▶ [Record set]:

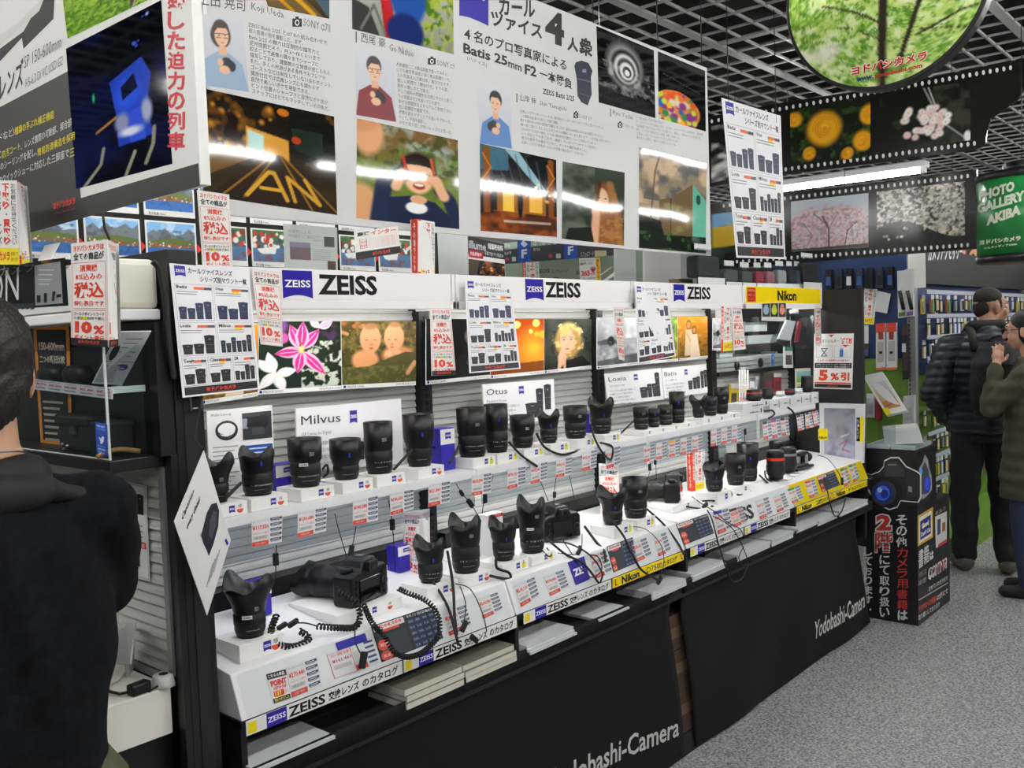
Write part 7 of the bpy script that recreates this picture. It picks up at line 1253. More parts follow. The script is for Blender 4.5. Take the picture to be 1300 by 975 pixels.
GB = mat('dark_green_bag', '#161d1c', .6); PINK = mat('pink_strap', '#b03a4a', .55); GREYS = mat('grey_strap', '#8a8e90', .6); NAVY = mat('navy_strap', '#28303c', .6)
bag('large clear packet with a dark camera bag at the left on the yellow header', 886, 920, 318, GB, Y=1.95, deep=.08)
bag('white boxed goods with a window right of the dark camera bag', 922, 942, 338, mat('grey_goods', '#5a5a58', .6)); bag('second white boxed goods with a window on the yellow header', 943, 960, 340, mat('grey_goods'))
bag('packet with a red strap on the yellow header', 961, 974, 340, PINK); bag('packet with a pale pink strap on the yellow header', 974, 988, 340, mat('pale_pink', '#c07880', .6)); bag('packet with a white strap on the yellow header', 988, 1003, 338, mat('pale_strap', '#b8b8b4', .6))
bag('packet with a navy strap on the yellow header', 1003, 1013, 338, NAVY); bag('packet with a blue-grey strap on the yellow header', 1013, 1022, 338, mat('bluegrey', '#6a7684', .6)); bag('packet with black straps at the right end of the yellow header', 1020, 1043, 328, MATTE, Y=1.95, deep=.06)
b = MB(); q = at(880, 366, Y=2.03); q0 = at(862, 366, Y=2.03); b.box(q0.x, q.x, 2.03, 2.08, 1.7355, 1.765, CARD); o = b.build('brown_carton', None, 'low brown carton on top of the third header', 'box', bevel=.001); b = MB(); b.box(q0.x, q.x, 2.0292, 2.03, 1.742, 1.75, mat('carton_tape')); b.build('tape', o)
# ------------------------------------------------------------------ black display column with catalogues (faces -X and -Y)
BX = 4.80; BY = 1.487; CB = mat('black_card', '#141416', .4)
def mapX(x, y): return at(x, y, X=BX-.0006)
def mapY(x, y): return at(x, y, Y=BY-.0006)
NX, NY = (-1, 0, 0), (0, -1, 0)
b = MB(); b.box(BX, 5.345, BY, 1.745, .002, .598, CB); lowb = b.build('display_box', None, 'lower black display box with large white and red vertical lettering', 'display box')
b = MB(); p = Pr(b, mapX, NX); p.vtext('その他', 1137, 653, 15, 42, '#dcdcd8', .02, 2); p.vtext('カメラ用書籍', 1138, 695, 15, 79, '#c83434', .008, 2); p.vtext('は', 1139, 774, 14, 14, '#dcdcd8', .04, 2)
p.text('2', 1111, 652, 22, 23, '#dcdcd8', .12, 2); p.text('2', 1112.5, 653.5, 19, 20, '#c03030', .05, 3); [p.text('階', 1111+dx, 676+dy, 22, 25, '#dcdcd8', .01, 2) for dx in (-1.1, 1.1) for dy in (-1.1, 1.1)]; p.text('階', 1111, 676, 22, 25, '#c03030', .01, 3)
p.vtext('にて取り扱い', 1116, 704, 14, 80, '#dcdcd8', .02, 2); p.vtext('しております。', 1096, 694, 12, 86, '#dcdcd8', .02, 2); b.build('front_lettering', lowb, label='white and red vertical lettering')
b = MB(); p = Pr(b, mapY, NY)
p.poly([(1165, 694), (1184.5, 682), (1184.5, 643.5), (1165, 655)], '#c8a23c', 1); p.poly([(1167, 690), (1182.5, 680), (1182.5, 648), (1167, 657)], '#e8e2c8', 2); p.poly([(1168, 686), (1181.5, 677), (1181.5, 653), (1168, 662)], '#2c2a78', 3); p.quad_text('Good', (1170, 672), (1179, 666), 7, '#f0e8b8', .06, 4); p.quad_text("Don't Cut", (1169, 682), (1181, 674), 6, '#e8e8f0', .04, 4)
q = lambda t, a, c, h, col, bd=.03: p.quad_text(t, a, c, h, col, bd, 2, 2)
q('書籍', (1166, 723), (1179, 713), 24, '#e0e0dc', .008); q('は', (1180, 712), (1185, 709), 11, '#e0e0dc', .05); p.poly([(1188, 696), (1202, 687), (1202, 649), (1187, 656)], '#d8d8d4', 1); p.poly([(1190, 680), (1194, 677), (1194, 658), (1190, 660)], '#30446c', 2); p.poly([(1196, 676), (1200, 673), (1200, 662), (1196, 664)], '#a06a3a', 2); p.poly([(1191, 695), (1202, 688), (1202, 684), (1191, 691)], '#c83c34', 2)
q('セルフ', (1187, 655), (1200, 647), 5, '#d0d0cc', 0); q('COMING', (1178, 738), (1202, 722), 16, '#e0dcd8', .1); q('COMING', (1179, 737), (1201, 723), 14, '#c03434', .04); q('つきましては', (1166, 734), (1176, 728), 7, '#c8c8c4', 0); q('お取り置き', (1166, 744), (1176, 738), 6, '#c8c8c4', 0); q('させていただきます', (1179, 751), (1203, 736), 6, '#e0e0dc', .02); p.line([(1166, 762), (1203, 740)], 1, '#c8c8c4', 2)
q('その他カメラ用品', (1166, 778), (1188, 764), 9, '#d04a40', .03); q('は2階にて', (1189, 763), (1203, 753), 7, '#e0e0dc', .02); q('取り扱いしております', (1166, 788), (1193, 770), 7, '#e0e0dc', .02); b.build('side_lettering', lowb, label='white, red and gold printing on the side')
b = MB(); b.box(BX, 5.115, BY, 1.745, .6, .893, CB); upb = b.build('display_box', None, 'upper black display box with large camera pictures', 'display box')
def campic(p, pts, o): 
    x, y = o
    out = [(0, 28), (3, 20), (12, 22), (22, 18), (27, 12), (28, 5), (36, 1), (46, 1), (55, 12), (68, 18), (73, 22), (73, 50), (70, 56), (48, 54), (44, 62), (34, 65), (24, 60), (12, 48), (8, 40), (2, 38)]
    p.poly([(x+(a-38)*1.05+38, y+(c_-34)*1.06+34) for a, c_ in out], '#d4d6d8', 1); p.poly([(x+a, y+c_) for a, c_ in out], '#1c1d20', 2)
    p.poly([(x+29, y+13), (x+31, y+5), (x+44, y+4), (x+53, y+14), (x+54, y+24), (x+28, y+24)], '#33353a', 3); p.poly([(x+56, y+17), (x+72, y+24), (x+72, y+52), (x+56, y+50)], '#25272b', 3); p.ell(x+30, y+44, 20, 19.5, '#0a0a0c', 3, 28); p.ell(x+27, y+45, 16, 16, '#32343a', 4, 28); p.ell(x+26, y+45, 12.5, 13, '#1a2a78', 5, 24); p.ell(x+25.5, y+45, 9, 9.5, '#3c6ae0', 6, 24); p.ell(x+28, y+46, 5, 5.5, '#1c2c80', 7, 20); p.ell(x+22, y+41, 3, 3.5, '#b8d0f8', 7, 14)
    p.poly([(x+58, y+36), (x+63, y+37), (x+63, y+44), (x+58, y+43)], '#8a8c90', 4); p.line([(x+32, y+9), (x+43, y+9)], 1.5, '#8a8c90', 4); p.ell(x+8, y+26, 6, 3, '#4a4c52', 3)
b = MB(); p = Pr(b, mapX, NX); campic(p, None, (1095, 581)); b.build('camera_picture', upb, label='printed camera with white outline')
b = MB(); p = Pr(b, mapY, NY); p.poly([(1167, 632), (1165.5, 612), (1167, 594), (1171, 588), (1174, 577), (1178, 583), (1180, 596), (1183, 605), (1183, 622), (1178, 628), (1172, 634)], '#8a8d92', 1); p.poly([(1168, 628), (1168, 600), (1174, 586), (1179, 598), (1181, 620), (1176, 627)], '#3a3c42', 2); p.ell(1177, 615, 4.5, 11, '#1c2c90', 3); p.ell(1177, 614, 3, 8, '#2a44d0', 4); p.ell(1169, 598, 2, 5, '#5a9ad8', 3); b.build('side_camera_picture', upb, label='printed camera seen from the side')
# clear tray with flyers
zt = .8935; t = thing('flyer_tray', 'clear tray of flyers on top of the black display boxes', 'tray', (4.95, 1.62, zt))
b = MB(); b.box(4.80, 5.10, 1.49, 1.742, zt, zt+.004, CLEAR); b.box(4.80, 4.803, 1.49, 1.742, zt+.004, zt+.03, CLEAR); b.box(4.80, 5.10, 1.49, 1.493, zt+.004, zt+.03, CLEAR); b.build('tray', t)
fl = [('#2f8a7c', 'flat pile of green-white flyers in the clear tray'), ('#c8ccce', 'second flat pile of pale flyers in the clear tray')]
for k, (c_, lb) in enumerate(fl):
    b = MB(); y0 = 1.50+k*.125
    for j in range(5): b.box(4.81+.002*(j % 2), 5.08+.002*(j % 3), y0, y0+.115, zt+.0045+j*.004, zt+.0083+j*.004, WC)
    p = Pr(b, lambda u, v, y0=y0: Vector((4.815+u*.0026, y0+v*.00115, zt+.0252)), (0, 0, 1)); p.rect(5, 5, 90, 90, c_, 1); p.rect(15, 20, 50, 14, '#e8e8e6', 2); p.rect(15, 50, 60, 30, '#9ab0b4', 2); b.build('flyer_pile', None, lb, 'flyers')
a = [at(1124, 565, X=4.84), at(1172, 562, X=4.84), at(1164, 537, X=4.93), at(1120, 541, X=4.93)]; b = MB(); n = slab(b, a, .03, mat('pale_sheets', '#b9bdbc', .3)); o = b.build('flyer_stand', None, 'leaning stack of grey-white flyers in the clear tray', 'flyers'); b = MB(); q = [Vector(v)+n*.0006 for v in a]; p = Pr(b, bil(q, 100, 60), n); p.rect(4, 2, 90, 10, '#d0d2c8', 1); p.text('2016', 20, 4, 16, 5, '#9a9c60', 0, 2, 1); p.rect(4, 20, 92, 36, '#aeb2b4', 1); b.build('printed_sheet', o)
# slanted magazine in a clear holder
mg = [at(1125, 527, X=4.86), at(1151, 521, X=4.86), at(1120, 472, X=5.0), at(1095, 477, X=5.0)]
def mag(p): p.pic(12, 22, 76, 66, Img(30, 40, '#b8c4d0', '#b08858').ell(.5, .55, .18, .2, '#e8e4d8', .3).pol([(.0, .75), (1, .6), (1, 1), (0, 1)], '#a87a48').line([(.1, .9), (.95, .8)], .02, '#4a3424').ell(.55, .25, .25, .12, '#7088c0', .8)); p.rect(0, 84, 26, 16, '#d8c820', 3); p.rect(12, 8, 60, 8, '#dcdcd8', 3)
b = MB(); n = slab(b, mg, .022, WC); p = Pr(b, bil(mg, 100, 100), n, GLOSS); p.rect(0, 0, 100, 100, '#dad9d2', .5); mag(p); b.build('magazine', None, 'white catalogue with a tabletop picture slanted in the clear holder by the black column', 'catalogue')
b = MB(); q = [Vector(v)-n*.026 for v in mg]; slab(b, q, .003, CLEAR)
b.box(4.835, 4.838, 1.60, 1.742, .897, 1.05, CLEAR); b.box(4.99, 4.993, 1.62, 1.742, .897, 1.22, CLEAR); b.build('clear_holder', None, 'clear slanted catalogue holder standing on the black display column', 'holder')
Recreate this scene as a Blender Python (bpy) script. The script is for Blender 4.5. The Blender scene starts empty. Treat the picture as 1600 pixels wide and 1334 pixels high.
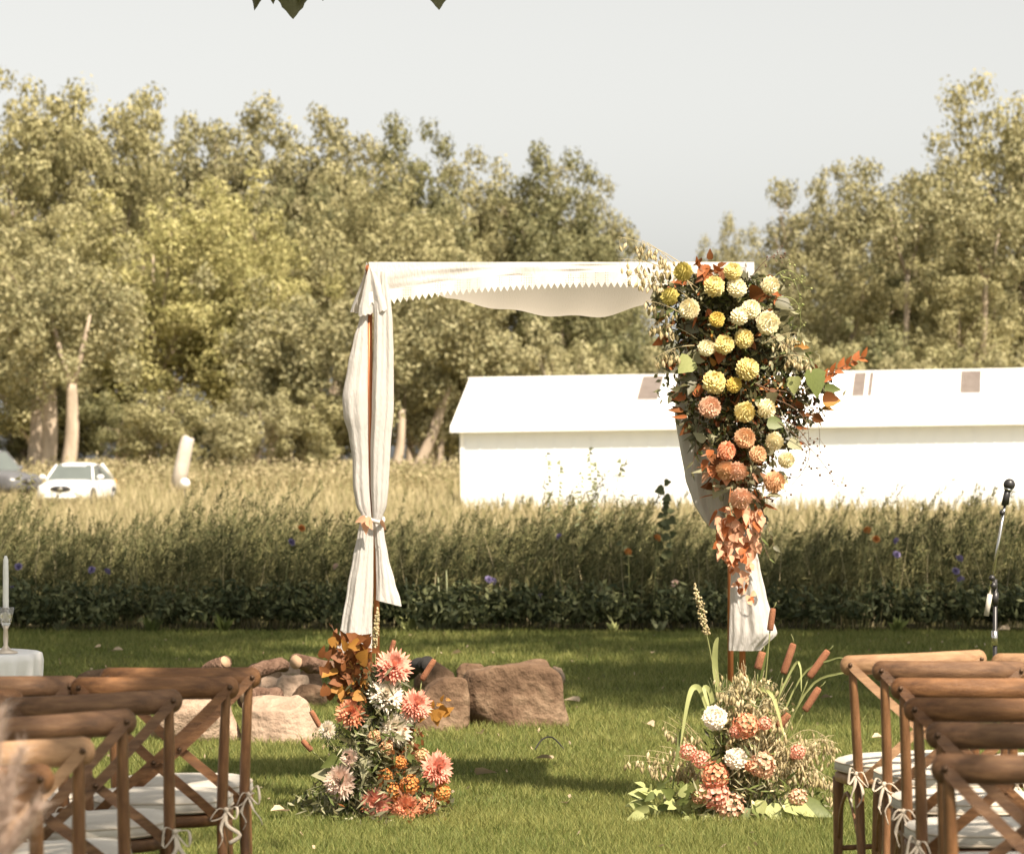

▶ [Task description]: Find out how many lines in the listing contain the string "pixels". Give the number alone.

▶ [Exercise result]: 2